Fundamentally, I don't think userspace should need a patch to preserve
ABI on a newer kernel. Despite that, it would seem that userspace will
need to learn of any firmware registers that control hypercall
features which come after the initial set that gets proposed. If
KVM_GET_REG_LIST were to disambiguate between ID registers (hypercall,
architectural feature ID registers) from other parts of the vCPU
state, it would be clear to what registers to zero on a newer kernel.
Apologies if it is distracting to mention the feature ID registers
here, but both are on my mind currently and want to make sure there is
some consistency in how features get handled on newer kernels,
architected or not.
The problem I see is that we will always need to grow the HC register
space one way or another, no matter how many we reserve.

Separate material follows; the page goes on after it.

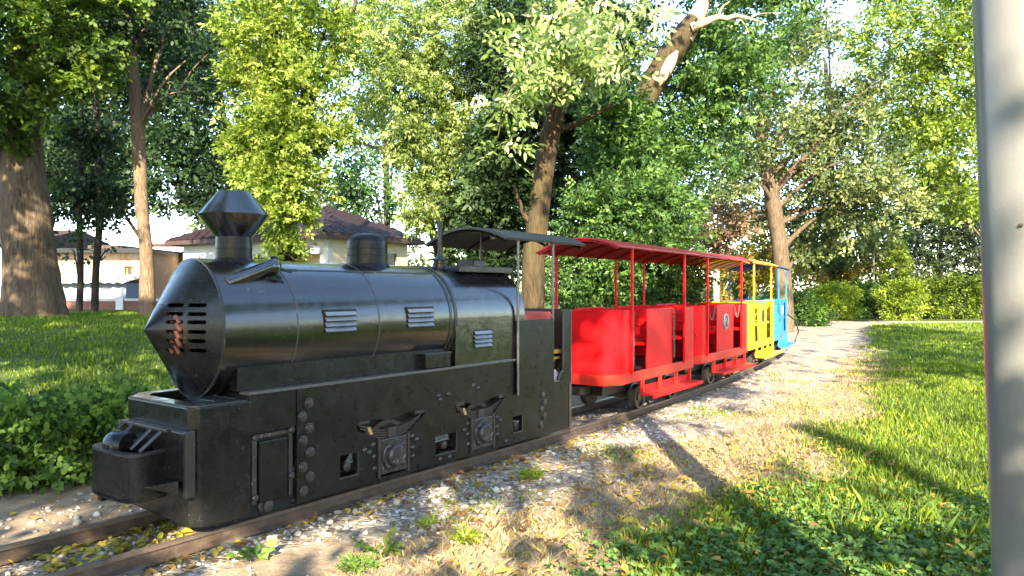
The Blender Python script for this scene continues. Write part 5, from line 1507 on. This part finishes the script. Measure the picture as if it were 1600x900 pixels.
def leaf_litter():
    X, Y, off, dr = scatter(5200, -3.6, 7, 3.3, 14, lambda X, Y, o, g, gs, d: np.clip(.22 + .5*wav(X, Y, 1.5, 13), .04, .9)*(np.abs(o) > .0), 1.5)
    # extra drift of leaves between the rails in front of the locomotive and along the rail
    x2, y2 = [], []
    for _ in range(420):
        s, x = rng.uniform(1.75, 2.75), rng.uniform(-.30, .30)
        q = loco_xy(s, x); x2.append(q[0]); y2.append(q[1])
    for _ in range(420):
        s, x = rng.uniform(1.2, 8), .42 + abs(rng.normal(0, .16))
        q = loco_xy(s, x); x2.append(q[0]); y2.append(q[1])
    for _ in range(1100):
        q = (rng.uniform(-.5, 3.4), rng.uniform(3.7, 7.5))
        x2.append(q[0]); y2.append(q[1])
    X = np.concatenate((X, x2)); Y = np.concatenate((Y, y2))
    N = len(X)
    Z = ground_z(X, Y) + rng.uniform(.004, .022, N)
    Z[-1100:] += rng.uniform(.0, .045, 1100)*(offset(X[-1100:], Y[-1100:])[0] > 1.9)
    a = rng.uniform(0, 2*PI, N)
    l = rng.uniform(.014, .034, N)*np.where(rng.uniform(0, 1, N) < .2, 1.5, 1); w = l*rng.uniform(.4, .7, N)
    d = np.stack((np.cos(a), np.sin(a), rng.normal(0, .25, N)), 1)*l[:, None]
    s = np.stack((-np.sin(a), np.cos(a), rng.normal(0, .3, N)), 1)*w[:, None]
    c = np.stack((X, Y, Z), 1)
    up = np.array((0, 0, .007))
    V = np.stack((c - d, c + s*.8 - d*.55 + up, c + s + d*.15 + up, c + d, c - s + d*.15 + up*1.6, c - s*.8 - d*.55 + up), 1)
    t = np.clip(np.concatenate((rng.uniform(.25, 1, N - 1940), rng.uniform(0, .5, 420), rng.uniform(.2, 1, 420), rng.uniform(.2, .9, 1100))), 0, 1)
    m = leaf_mat('fallen_leaf', [(0.0, (0.22, 0.24, 0.03)), (0.35, (0.42, 0.33, 0.05)), (0.65, (0.33, 0.17, 0.05)), (1.0, (0.13, 0.06, 0.03))], .25, .6)
    tag(link('fallen_leaves', np_mesh('fallen_leaves', V, 6, tint=t), m), kind='stuff')
leaf_litter()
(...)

Your approach
only works if we don't exceed that particular range. Maybe it will
never be a problem, but it remains that this is not scalable.

If we wanted to be safe, we'd reserve the whole of the possible space
as defined by the SMCCC spec. Given that we currently have two HC
spaces (the ARM-controlled one, and the KVM-specific one), the
function space being 16bits in each case, that's 16kB worth of zeroes
that userspace has to save/restore at all times... I'm not overly
enthusiastic.

Thanks,

	M.

-- 
Without deviation from the norm, progress is not possible.